Signs of weakness were widespread in reports on Monday, with Chinese manufacturers seeing declines in sales and production, and Germany suffering from weaker foreign demand. Exports from South Korea plunged almost 14%, and Japan’s Tankan confidence index dropped to a three-year low.

Even so, global stocks rallied as investors took their cue from a trade cease-fire announced by President Donald Trump and Chinese leader Xi Jinping at the Group of 20 meetings in Japan.

But broader gloom won’t be easy to dispel if the economic numbers continue to weaken. Morgan Stanley captured that view by downgrading its forecast for world growth, saying the truce wasn’t enough to remove the uncertainty around trade, which will weigh on the outlook.

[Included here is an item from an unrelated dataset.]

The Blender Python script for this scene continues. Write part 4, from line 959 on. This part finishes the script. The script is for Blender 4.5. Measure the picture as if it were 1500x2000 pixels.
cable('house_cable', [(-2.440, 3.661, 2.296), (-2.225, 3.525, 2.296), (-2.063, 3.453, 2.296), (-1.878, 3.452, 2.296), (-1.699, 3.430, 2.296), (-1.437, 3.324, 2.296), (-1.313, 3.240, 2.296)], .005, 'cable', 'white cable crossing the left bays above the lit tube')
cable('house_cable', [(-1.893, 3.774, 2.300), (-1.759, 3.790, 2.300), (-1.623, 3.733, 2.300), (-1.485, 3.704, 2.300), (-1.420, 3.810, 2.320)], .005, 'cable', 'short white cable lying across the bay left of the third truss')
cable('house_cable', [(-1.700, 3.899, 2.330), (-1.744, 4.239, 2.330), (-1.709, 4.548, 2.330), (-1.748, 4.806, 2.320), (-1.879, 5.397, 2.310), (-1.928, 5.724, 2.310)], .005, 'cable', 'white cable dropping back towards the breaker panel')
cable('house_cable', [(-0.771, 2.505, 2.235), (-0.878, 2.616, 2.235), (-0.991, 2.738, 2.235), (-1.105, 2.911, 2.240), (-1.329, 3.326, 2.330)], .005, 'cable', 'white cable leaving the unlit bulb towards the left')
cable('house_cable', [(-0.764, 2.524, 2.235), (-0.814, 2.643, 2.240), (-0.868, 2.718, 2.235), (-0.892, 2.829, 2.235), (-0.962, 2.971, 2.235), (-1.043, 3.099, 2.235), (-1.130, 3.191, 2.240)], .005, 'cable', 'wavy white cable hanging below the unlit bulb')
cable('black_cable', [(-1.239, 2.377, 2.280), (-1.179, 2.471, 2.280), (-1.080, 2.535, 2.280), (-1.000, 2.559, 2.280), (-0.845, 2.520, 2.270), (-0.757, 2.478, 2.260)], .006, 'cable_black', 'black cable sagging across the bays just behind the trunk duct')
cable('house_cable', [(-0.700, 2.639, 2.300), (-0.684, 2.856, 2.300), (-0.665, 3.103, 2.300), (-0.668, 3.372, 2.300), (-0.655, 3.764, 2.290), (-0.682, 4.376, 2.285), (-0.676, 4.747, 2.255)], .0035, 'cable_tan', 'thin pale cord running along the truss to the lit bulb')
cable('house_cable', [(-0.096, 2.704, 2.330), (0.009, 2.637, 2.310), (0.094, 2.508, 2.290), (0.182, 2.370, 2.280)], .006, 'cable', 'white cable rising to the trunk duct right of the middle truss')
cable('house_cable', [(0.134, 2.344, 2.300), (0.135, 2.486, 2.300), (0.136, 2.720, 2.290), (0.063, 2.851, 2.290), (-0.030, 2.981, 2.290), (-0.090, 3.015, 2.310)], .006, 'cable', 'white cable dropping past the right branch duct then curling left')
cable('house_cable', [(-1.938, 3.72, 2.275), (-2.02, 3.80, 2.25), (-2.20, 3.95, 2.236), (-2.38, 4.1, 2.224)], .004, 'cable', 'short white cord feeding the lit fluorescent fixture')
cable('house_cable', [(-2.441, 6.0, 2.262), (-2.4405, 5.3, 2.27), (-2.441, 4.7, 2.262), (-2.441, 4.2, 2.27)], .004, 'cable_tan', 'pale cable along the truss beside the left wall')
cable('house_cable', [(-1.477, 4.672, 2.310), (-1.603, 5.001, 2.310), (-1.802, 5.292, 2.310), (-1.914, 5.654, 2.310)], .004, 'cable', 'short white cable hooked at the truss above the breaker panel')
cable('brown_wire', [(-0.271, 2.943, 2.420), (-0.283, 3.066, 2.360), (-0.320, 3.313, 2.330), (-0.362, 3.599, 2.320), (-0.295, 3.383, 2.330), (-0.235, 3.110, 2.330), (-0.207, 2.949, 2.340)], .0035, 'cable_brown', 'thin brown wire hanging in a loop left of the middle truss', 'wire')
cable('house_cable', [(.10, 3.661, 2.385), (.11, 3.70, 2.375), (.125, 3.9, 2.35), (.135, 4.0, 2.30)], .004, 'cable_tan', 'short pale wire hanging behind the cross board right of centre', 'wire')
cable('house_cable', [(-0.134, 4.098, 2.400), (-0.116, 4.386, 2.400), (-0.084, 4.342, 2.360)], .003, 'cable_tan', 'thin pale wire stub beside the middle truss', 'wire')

For many, the situation is already poor enoughーor soon will beーto force the world’s major central banks into action. Investors are pricing in a Federal Reserve interest-rate cut this month and Goldman Sachs says the European Central Bank will lower its deposit rate by 20 basis points and restart asset purchases in September.

“Focusing on trade, perhaps there’s been some easing in the tensions. But if we step back and look at the economic data, what do we see? Bad news from China, nasty news from the Tankan, and in South Korea another poor export number,” said Jane Foley, head of currency strategy at Rabobank. “All this is really quite worrying, it reasserts that picture of a slowdown in global growth.”

In the US, IHS Markit’s PMI was better than a preliminary reading, but still near a decade low. The Institute for Supply Management’s factory index fell to the lowest since October 2016, and there was no growth in new orders.

Euro-zone manufacturing shrank for a fifth month in June, with the “challenging economic environment” leading to another drop in orders. In the U.K., the reading dropped to a six-year low. That’s partly an unwinding of Brexit stockpiling earlier in the year, but the report showed a decline in business optimism.

Sector-specific issues are also taking a toll. Germany is feeling the pain of turmoil in the auto industry, while waning demand in the electronics is hitting an industry that’s vital to many Asian economies. That’s on top of the trade friction between the world’s two biggest economies that’s far from being resolved despite the weekend agreement to resume negotiations.

“While the latest agreement to re-open negotiations is a positive at the margin, there have as yet been no concrete proposals that would address both sides’ fundamental concerns,” said Oliver Jones at Capital Economics in London. “We still judge it more likely than not that this will prove to be just another temporary reprieve.”